Ritiene questo Assessorato, confortato dal parere dell’Ufficio legislativo e legale n. 20706 del 5 settembre 2013, che l’art. 227, comma 2 bis, del d.lgs 18 agosto 2000, n. 267 è d’immediata applicazione anche nella Regione siciliana, se pur con le modalità operative previste dall’art. 109/bis dell’O.R.EE.LL., approvato con legge regionale 15 marzo 1963, n. 16 e dall’art. 58, comma 1, della legge regionale n. 26/1993 che estende chiaramente l’applicazione dell’art. 109/bis dell’O.R.E.LL. alle “situazioni di inadempienze equiparate alla mancata deliberazione del bilancio di previsione e alla dichiarazione di dissesto degli enti locali secondo la disciplina nazionale nel settore”.

Infatti, il rinvio disposto dall’art. 58, comma 1, della legge regionale n. 26/1993 ha natura dinamica.

Ne discende che alla rilevata equiparazione, nella disciplina nazionale, tra l’inadempienza derivante dalla mancata approvazione del rendiconto di gestione e quella derivante dalla mancata deliberazione del bilancio di previsione consegue l’applicabilità, in ambito regionale, dell’intervento sostitutivo previsto dall’art. 109/bis.

Si informano, pertanto, gli enti locali in indirizzo che i conseguenti interventi sostitutivi verranno disposti da questo Assessorato con le modalità previste dall’art. 109/bis dell’O.R.E.LL.”

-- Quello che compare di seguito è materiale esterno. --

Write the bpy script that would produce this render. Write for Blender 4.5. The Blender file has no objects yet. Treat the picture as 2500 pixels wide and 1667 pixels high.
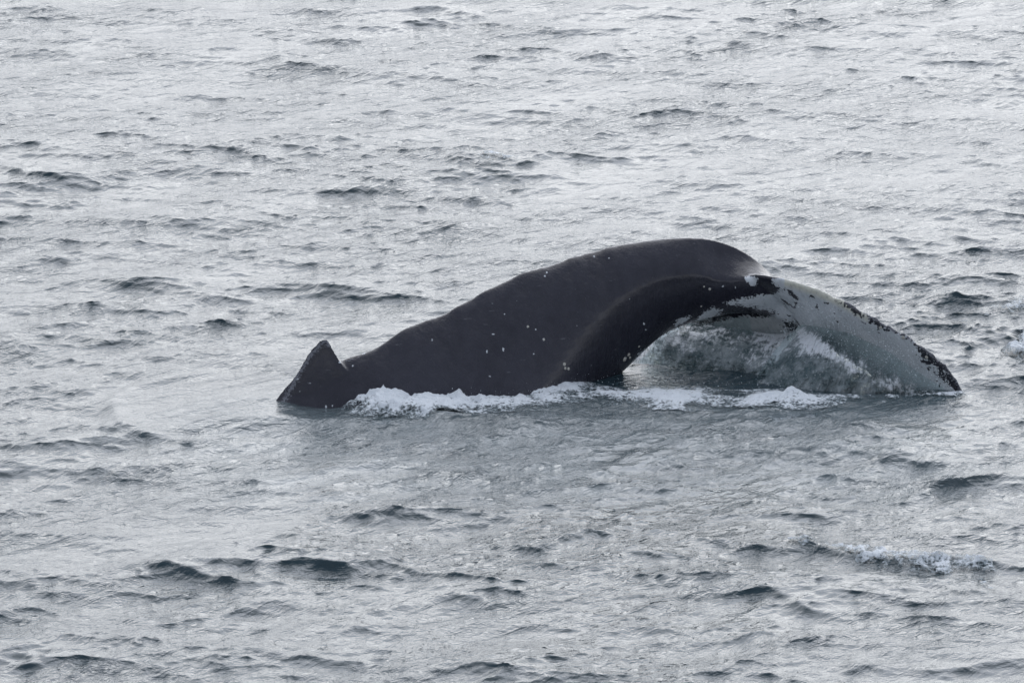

[11] L’art. 58 della legge regionale n. 26 del 1993, rubricato “Norme particolari sui controlli straordinari” afferma che “Le disposizioni dell' articolo 109 bis dell' ordinamento amministrativo degli enti locali, approvato con legge regionale 15 marzo 1963, n. 16 e successive modifiche ed integrazioni, sono estese a situazioni di inadempienze equiparate alla mancata deliberazione del bilancio di previsione e alla dichiarazione di dissesto degli enti locali secondo la disciplina nazionale nel settore.

Nella ricorrenza di elezione separata degli organi elettivi dei comuni e delle province regionali, le misure della sospensione sono riferite ai consigli”.